Like the September 2020 Order, the Rehearing Order does not directly address whether FERC will use the “send out” approach it applies to the 80-MWac maximum “power production capacity” determination for other “power production capacity” determinations under FERC’s PURPA regulations, such as the 30 MW limit for exemption from most provisions of the FPA, the Public Utility Holding Company Act of 2005 and certain state laws and regulations concerning the rates of electric utilities and the financial and organizational regulation of electric utilities; the 20 MW limit for exemption from the need for market-based rate authority for wholesale sales of power under Section 205 of the FPA; and the 1 MW limit for exemption from the need to file a Form No. 556 to obtain QF status.10 However, it stands to reason that FERC will apply the same analysis across the board, as it has explained in other contexts.

Any request for rehearing of the Rehearing Order must be filed by April 19, 2021. Thereafter, FERC will have 30 days to act on any timely request for rehearing. Absent FERC action on a timely request for rehearing within 30 days from filing, such request (and any timely request for rehearing filed subsequently) may be deemed denied, and an aggrieved party could petition for appellate review within 60 days thereafter. The reasoning in Commissioner Danly’s dissent—like now-Chairman Richard Glick’s dissent to the September 2020 Order—likely will provide fuel for requests for rehearing and/or appeal of the Rehearing Order. Based on the result in the Rehearing Order, FERC as currently composed is unlikely to change course again, but it remains to be seen whether the majority’s analysis and conclusion will withstand judicial review.

1 Broadview Solar, LLC, 174 FERC ¶ 61,199 (2021) (“Rehearing Order”).

2 Broadview Solar, LLC, 172 FERC ¶ 61,194 (2020) (“September 2020 Order”).

3 See, e.g., Rehearing Order at PP 20, 23-24, 26; Press Release, FERC, FERC Clarifies Determination of 80-MW Capacity Cap for QFs (Mar. 19, 2021), https://www.ferc.gov/news-events/news/ferc-clarifies-determination-80-mw-capacity-cap-qfs.

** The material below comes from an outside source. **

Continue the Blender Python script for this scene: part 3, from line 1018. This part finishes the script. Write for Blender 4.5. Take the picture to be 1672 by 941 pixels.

4 Rehearing Order at P 23.

5 Id. P 24.

6 Id. P 26.

7 Id., Danly Dissent at PP 1, 11.

8 Id. P 36.

9 Id. P 39.

10 18 C.F.R. Part 292, Subpart F (2020).

DISCLAIMER: Because of the generality of this update, the information provided herein may not be applicable in all situations and should not be acted upon without specific legal advice based on particular situations.